I was the oldest of four children and recall Christmas trees with lots of lights, ornaments and gifts galore. Many gifts were for the whole family to enjoy like sleds and wagons. There were smaller, practical gifts such as school clothes, mittens or boots. My sisters received handmade outfits, all matching. They also got dolls and I would get a ball glove or football. Each item was wrapped, even a pair of sox, and they overflowed all around the tree.

As time passed, I had my own family of four children — all girls. Many things changed, but some traditions stayed the same. When the girls were young, dollies (Betsy Wetsy comes to mind) were popular. Each doll needed a buggy and clothes. All of the Barbies of the era lived with us and had snazzy outfits to wear. An Easy Bake Oven was a big hit as well as a miniature rocking chair, for rocking with the dollies. My family also received gifts we could all enjoy: board games like Monopoly, checkers, Candy Cane, etc. When the girls got older, and we were all enjoying snowmobiling, gifts included suits, boots, gloves and helmets.

The gifts under our tree truly spread all over, and were even parked outside the year they got their own snowmobile.

Each of my girls have their own family and the traditions live on. We have spent Christmas with all of the four girls and, yes, the gifts overflow the tree.

It occurred to me that families could perhaps start a new tradition. As the holidays approach, gather together, take a break and sit around the family room and have a heart-to-heart talk.
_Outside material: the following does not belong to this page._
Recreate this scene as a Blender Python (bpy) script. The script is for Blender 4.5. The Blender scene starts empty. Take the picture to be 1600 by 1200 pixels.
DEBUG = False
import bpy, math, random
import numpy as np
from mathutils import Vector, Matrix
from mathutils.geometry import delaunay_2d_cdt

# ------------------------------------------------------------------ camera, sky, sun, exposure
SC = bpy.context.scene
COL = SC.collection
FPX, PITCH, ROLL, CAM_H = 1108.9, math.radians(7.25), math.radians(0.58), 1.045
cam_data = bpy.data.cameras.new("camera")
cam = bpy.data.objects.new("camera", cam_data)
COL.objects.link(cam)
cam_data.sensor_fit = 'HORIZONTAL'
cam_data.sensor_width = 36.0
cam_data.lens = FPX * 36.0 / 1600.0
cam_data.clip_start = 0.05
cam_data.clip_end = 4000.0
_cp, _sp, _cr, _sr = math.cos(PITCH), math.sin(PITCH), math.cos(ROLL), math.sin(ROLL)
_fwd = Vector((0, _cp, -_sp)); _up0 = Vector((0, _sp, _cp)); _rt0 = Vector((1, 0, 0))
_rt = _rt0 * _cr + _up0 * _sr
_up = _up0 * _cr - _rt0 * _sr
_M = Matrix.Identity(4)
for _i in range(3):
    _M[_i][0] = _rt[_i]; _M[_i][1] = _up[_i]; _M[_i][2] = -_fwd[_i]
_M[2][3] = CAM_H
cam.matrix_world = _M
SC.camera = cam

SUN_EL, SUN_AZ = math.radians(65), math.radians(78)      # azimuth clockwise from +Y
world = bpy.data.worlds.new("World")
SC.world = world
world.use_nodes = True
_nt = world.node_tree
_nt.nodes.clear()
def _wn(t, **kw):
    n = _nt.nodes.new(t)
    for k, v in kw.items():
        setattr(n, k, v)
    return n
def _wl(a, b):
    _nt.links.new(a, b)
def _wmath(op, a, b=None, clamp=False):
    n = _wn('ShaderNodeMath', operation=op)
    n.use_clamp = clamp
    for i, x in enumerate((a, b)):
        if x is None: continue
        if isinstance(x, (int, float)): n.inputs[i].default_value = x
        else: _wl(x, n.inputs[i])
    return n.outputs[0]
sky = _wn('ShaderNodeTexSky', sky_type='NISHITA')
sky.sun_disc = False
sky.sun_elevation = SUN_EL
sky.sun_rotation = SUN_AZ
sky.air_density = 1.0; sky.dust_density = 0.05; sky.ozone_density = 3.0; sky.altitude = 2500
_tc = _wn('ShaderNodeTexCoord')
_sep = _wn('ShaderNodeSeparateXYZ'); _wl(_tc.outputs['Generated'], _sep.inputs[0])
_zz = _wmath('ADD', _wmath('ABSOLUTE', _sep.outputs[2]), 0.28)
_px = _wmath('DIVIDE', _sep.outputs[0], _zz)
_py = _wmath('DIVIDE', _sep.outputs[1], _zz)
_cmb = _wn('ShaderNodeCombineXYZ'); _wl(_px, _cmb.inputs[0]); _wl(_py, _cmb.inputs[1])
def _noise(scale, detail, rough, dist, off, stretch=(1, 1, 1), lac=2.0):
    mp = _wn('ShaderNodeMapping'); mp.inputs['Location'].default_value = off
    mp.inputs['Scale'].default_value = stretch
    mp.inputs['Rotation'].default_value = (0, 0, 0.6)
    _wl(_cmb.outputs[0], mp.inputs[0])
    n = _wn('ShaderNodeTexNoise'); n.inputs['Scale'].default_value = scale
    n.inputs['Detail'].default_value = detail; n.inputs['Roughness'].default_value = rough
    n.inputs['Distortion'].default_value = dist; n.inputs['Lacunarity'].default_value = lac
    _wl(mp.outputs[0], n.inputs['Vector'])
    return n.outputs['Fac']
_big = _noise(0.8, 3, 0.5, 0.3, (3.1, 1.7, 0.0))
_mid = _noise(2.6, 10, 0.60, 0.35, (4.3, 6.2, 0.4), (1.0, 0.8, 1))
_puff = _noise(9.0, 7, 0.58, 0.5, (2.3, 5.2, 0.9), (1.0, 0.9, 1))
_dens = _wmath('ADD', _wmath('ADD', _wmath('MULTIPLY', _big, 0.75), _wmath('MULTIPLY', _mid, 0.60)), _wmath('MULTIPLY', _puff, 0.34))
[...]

Each member could be asked to speak up and explain how they feel about family matters and how they see their place in the family’s future.
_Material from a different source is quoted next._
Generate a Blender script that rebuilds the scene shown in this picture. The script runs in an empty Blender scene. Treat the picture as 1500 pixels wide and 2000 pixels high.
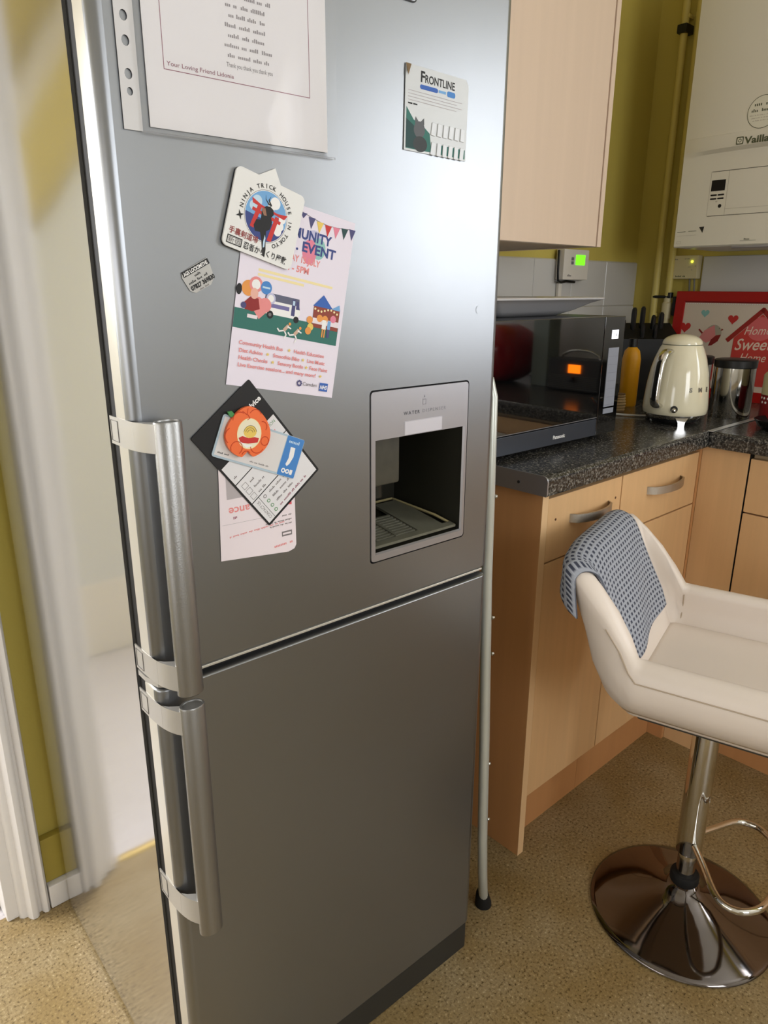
import bpy, bmesh, math, random
from mathutils import Matrix, Vector
random.seed(7)
PI = math.pi
R = math.radians
scene = bpy.context.scene
COL = scene.collection

# ------------------------------------------------------------------ camera
F_PX, PITCH, ROLL, YAW, CAM_Z = 1404.23, R(17.3036), R(0.1905), R(47.6447), 1.25
fw = Vector((math.cos(YAW) * math.cos(PITCH), math.sin(YAW) * math.cos(PITCH), -math.sin(PITCH)))
rt = Vector((math.sin(YAW), -math.cos(YAW), 0))
upv = rt.cross(fw)
rt2 = rt * math.cos(ROLL) + upv * math.sin(ROLL)
up2 = rt2.cross(fw)
cam = bpy.data.cameras.new('camera')
cam.sensor_fit = 'VERTICAL'
cam.sensor_height = 36.0
cam.lens = 36.0 * F_PX / 2000.0
cam.clip_start = 0.02
camo = bpy.data.objects.new('camera', cam)
COL.objects.link(camo)
M = Matrix.Identity(4)
for i in range(3):
    M[i][0], M[i][1], M[i][2] = rt2[i], up2[i], -fw[i]
M[2][3] = CAM_Z
camo.matrix_world = M
scene.camera = camo

# ------------------------------------------------------------------ world, lights, exposure
world = bpy.data.worlds.new('world')
world.use_nodes = True
scene.world = world
bg = world.node_tree.nodes['Background']
bg.inputs[0].default_value = (0.80, 0.90, 1.0, 1)
bg.inputs[1].default_value = 1.0

def area_light(name, loc, direction, sx, sy, power, color, spread=PI):
    l = bpy.data.lights.new(name, 'AREA')
    l.shape = 'RECTANGLE'
    l.size, l.size_y, l.energy, l.color, l.spread = sx, sy, power, color, spread
    o = bpy.data.objects.new(name, l)
    COL.objects.link(o)
    o.location = loc
    o.rotation_euler = Vector(direction).to_track_quat('-Z', 'Z').to_euler()
    return o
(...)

Parents seldom let the younger generation question what they do or why they do it. Although they may not wish to hear some things being said, if they control their emotions, they can gain insight on how their family feels about important lifestyle topics. Listening could make known a lot about subjects such as smoking, drinking, eating or other possible habitual traits.

Family group discussions could reveal how members feel about the increasing numbers of school shootings, illicit drugs, driving rules and laws. Challenges regarding how to face bullies and the need for their own money and how to earn it.

Some family members may wish to discuss their hopes for future education and how it may affect the family’s cash flow and savings. Limits on spending and borrowing could be a topic. They may ask if loans are available to help pay for advanced education. During the discussion on loans, the overall cost to repay them and how to deal with that should be brought up.

Items in the news may be talked about and each family member could speak about their feelings on various subjects.

The family talk may include ridicule of other family members but gently, without raising voices. It may be difficult to hold a family group idea session, but it could lead to better perceptions and a smoother run household.

Family chats could expose feelings that have gone unknown for years and lead to a more loving understanding and new traditions that could be passed on for generations.

Actually, time spent with the family, just talking about things that mean so much to them would be the best gift.

Enough serious talk. The chubby guy, wearing a red suit will be making his stops soon on his speedy reindeer transport, so you “better watch out.” You know the rest.

I want to wish all the Huron Daily Tribune readers a joyful happy holiday and prosperous new year!